▸ **Data block**
== == ==

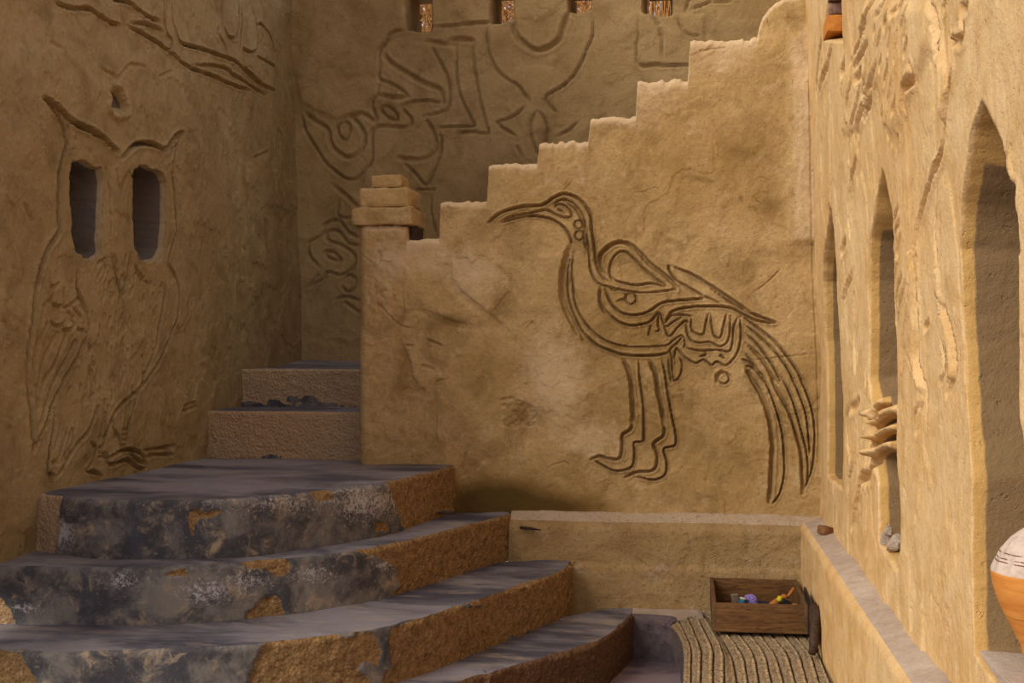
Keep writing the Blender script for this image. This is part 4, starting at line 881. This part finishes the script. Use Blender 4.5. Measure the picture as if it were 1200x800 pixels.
mat_o = empty('woven_mat', (0.15, 3.4, pz)); tag(mat_o, 'mat of sewn straw braids spread under the wooden box', 'mat')
NS = 460
ls = []
for p in lines:
    p = clipY(p, 4.12); 
    dY = np.linspace(4.10 if p[0, 1] > 4.1 else p[0, 1], max(p[-1, 1], 2.62), NS)
    o_ = np.argsort(p[:, 1]); ls.append(np.stack([np.interp(dY, p[o_, 1], p[o_, 0]), dY], -1))
for i in range(14):
    a_, b_ = ls[i], ls[i + 1]
    w = np.linspace(0, 1, 13)[:, None, None]
    G2 = a_[None] * (1 - w) + b_[None] * w
    al = np.concatenate([[0], np.cumsum(np.hypot(*np.diff((a_ + b_) / 2, axis=0).T))])[None, :] + 0 * w[..., 0]
    ww = w[..., 0] + 0 * al
    arch = (1 - (2 * ww - 1) ** 4) ** .5
    plait = np.abs(np.sin((al / .016 + np.abs(ww - .5) * 1.6) * math.pi)) * .0028 * arch
    stitch = .0025 * np.exp(-((ww - .82) / .09) ** 2) * (.5 + .5 * np.sin(al / .005 * math.pi))
    z = pz + .001 + .011 * arch + plait + stitch + .003 * fbm(G2[..., 0] * 12, G2[..., 1] * 12, 190, 3) + .0022 * fbm(G2[..., 0] * 150, G2[..., 1] * 110, 191, 2)
    G2[..., 0] += .0022 * fbm(al * 60, ww * 0 + i, 192, 2) * np.where((ww == 0) | (ww == 1), 1, .3)
    G2[..., 0] = np.minimum(G2[..., 0], XR - .078)
    # the far left corner droops a little over the platform edge
    o = sheet('braid', np.concatenate([G2, z[..., None]], -1), MATM, flip=False, attrs={'across': ww, 'along': al})[0]
    keep_world(o, mat_o)
# loose straw ends at the far edge
rng = random.Random(3); m = MB()
for k in range(60):
    i = rng.randrange(0, 5); f = rng.random(); a_ = ls[i][0] * (1 - f) + ls[i + 1][0] * f
    an = rng.uniform(1.2, 2.6); l = rng.uniform(.008, .022)
    m.tube([(a_[0], a_[1] - .003, pz + .008), (a_[0] + math.cos(an) * l * .6, a_[1] + math.sin(an) * l * .6, pz + .012 + rng.uniform(0, .006)), (a_[0] + math.cos(an) * l, a_[1] + math.sin(an) * l, pz + .008)], .0007, 4)
o = m.build('fringe', MATM); keep_world(o, mat_o); o['kind'] = 'stuff'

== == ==

▸ **Directive**
Do not copy the pictures, but repeat every line exactly.

▸ **Solution for this problem**
Keep writing the Blender script for this image. This is part 4, starting at line 881. This part finishes the script. Use Blender 4.5. Measure the picture as if it were 1200x800 pixels.
mat_o = empty('woven_mat', (0.15, 3.4, pz)); tag(mat_o, 'mat of sewn straw braids spread under the wooden box', 'mat')
NS = 460
ls = []
for p in lines:
    p = clipY(p, 4.12); 
    dY = np.linspace(4.10 if p[0, 1] > 4.1 else p[0, 1], max(p[-1, 1], 2.62), NS)
    o_ = np.argsort(p[:, 1]); ls.append(np.stack([np.interp(dY, p[o_, 1], p[o_, 0]), dY], -1))
for i in range(14):
    a_, b_ = ls[i], ls[i + 1]
    w = np.linspace(0, 1, 13)[:, None, None]
    G2 = a_[None] * (1 - w) + b_[None] * w
    al = np.concatenate([[0], np.cumsum(np.hypot(*np.diff((a_ + b_) / 2, axis=0).T))])[None, :] + 0 * w[..., 0]
    ww = w[..., 0] + 0 * al
    arch = (1 - (2 * ww - 1) ** 4) ** .5
    plait = np.abs(np.sin((al / .016 + np.abs(ww - .5) * 1.6) * math.pi)) * .0028 * arch
    stitch = .0025 * np.exp(-((ww - .82) / .09) ** 2) * (.5 + .5 * np.sin(al / .005 * math.pi))
    z = pz + .001 + .011 * arch + plait + stitch + .003 * fbm(G2[..., 0] * 12, G2[..., 1] * 12, 190, 3) + .0022 * fbm(G2[..., 0] * 150, G2[..., 1] * 110, 191, 2)
    G2[..., 0] += .0022 * fbm(al * 60, ww * 0 + i, 192, 2) * np.where((ww == 0) | (ww == 1), 1, .3)
    G2[..., 0] = np.minimum(G2[..., 0], XR - .078)
    # the far left corner droops a little over the platform edge
    o = sheet('braid', np.concatenate([G2, z[..., None]], -1), MATM, flip=False, attrs={'across': ww, 'along': al})[0]
    keep_world(o, mat_o)
# loose straw ends at the far edge
rng = random.Random(3); m = MB()
for k in range(60):
    i = rng.randrange(0, 5); f = rng.random(); a_ = ls[i][0] * (1 - f) + ls[i + 1][0] * f
    an = rng.uniform(1.2, 2.6); l = rng.uniform(.008, .022)
    m.tube([(a_[0], a_[1] - .003, pz + .008), (a_[0] + math.cos(an) * l * .6, a_[1] + math.sin(an) * l * .6, pz + .012 + rng.uniform(0, .006)), (a_[0] + math.cos(an) * l, a_[1] + math.sin(an) * l, pz + .008)], .0007, 4)
o = m.build('fringe', MATM); keep_world(o, mat_o); o['kind'] = 'stuff'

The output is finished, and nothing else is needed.